Demolition of Paul Rudolph's Burroughs Wellcome

A genuine shame, since it seems to me it was one of his more livable buildings and in an appropriate Le Cobusier middle-of-a-forest kinda setting.

How many movies was that building in? Seems like it would have been Starfleet Academy, or Logan's Run (something-or-other), or any time you needed a United Federation of Planets kinda headquarters?
 
I was born in the 70s, so when I first started paying attention to my surroundings, brutalist buildings were the new, modern, better buildings. Being in them was just a much more positive experience than being in the old pre-war buildings. I never thought of them as gloomy bunkers, or whatever cliche phrase people throw around to shit on them. That interior shot in the article makes me miss how there used to be a general sense that things were just going to continue to improve and by the year 2020 we'd have all the problems solved.
 
As a boy building buildings out of legos in the 1970s, most of my buildings looked like Paul Rudolphs. Without knowing it was him, it was clearly his style (and a few others of that era) that defined what I thought a building should look like. (or Frank Gehry's Rouse Company HQ, or John Portmans' mirror-outside/brutalist-inside Peachtree Plaza Hotel)
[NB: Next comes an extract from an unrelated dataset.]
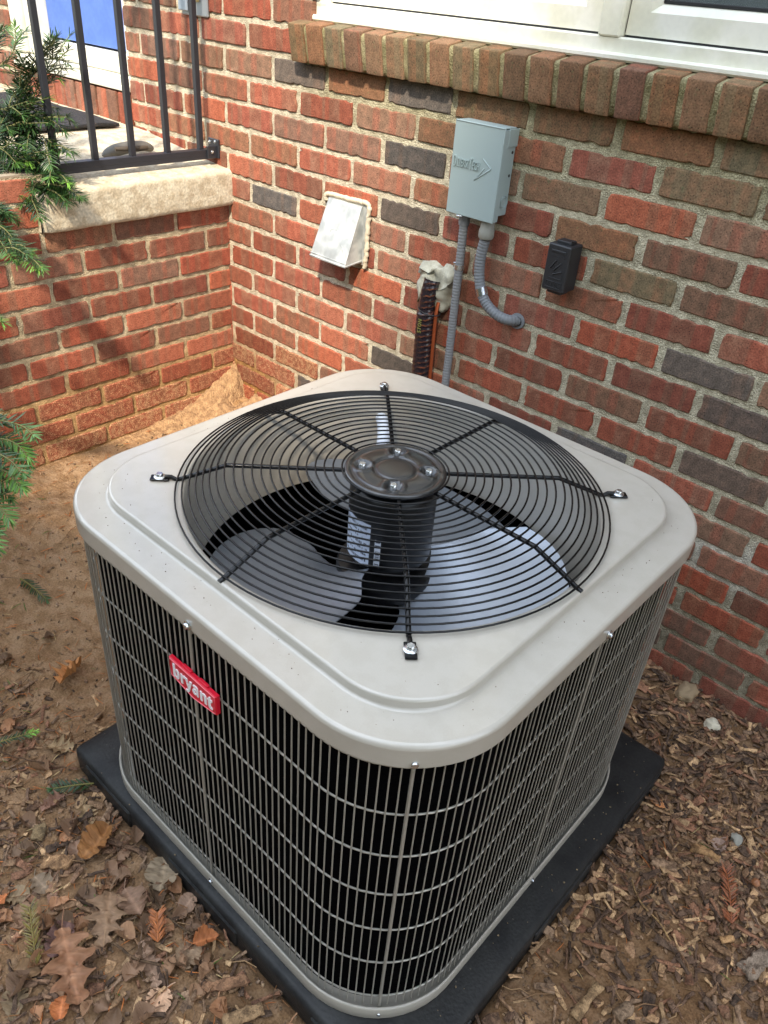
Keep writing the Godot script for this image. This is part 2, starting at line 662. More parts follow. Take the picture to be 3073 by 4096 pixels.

At the same time, I hadn't yet learned anything about urbanism, beyond what James Rouse had implemented in Columbia, MD (neighborhoods rolled up into villages...) There was absolutely nothing about streescape or store front or mixing into and out of places as a pedestrian. I'll stick with: Rudolph's buildings are worth preserving in "campus" settings, but are harder to justify in urban streetscapes.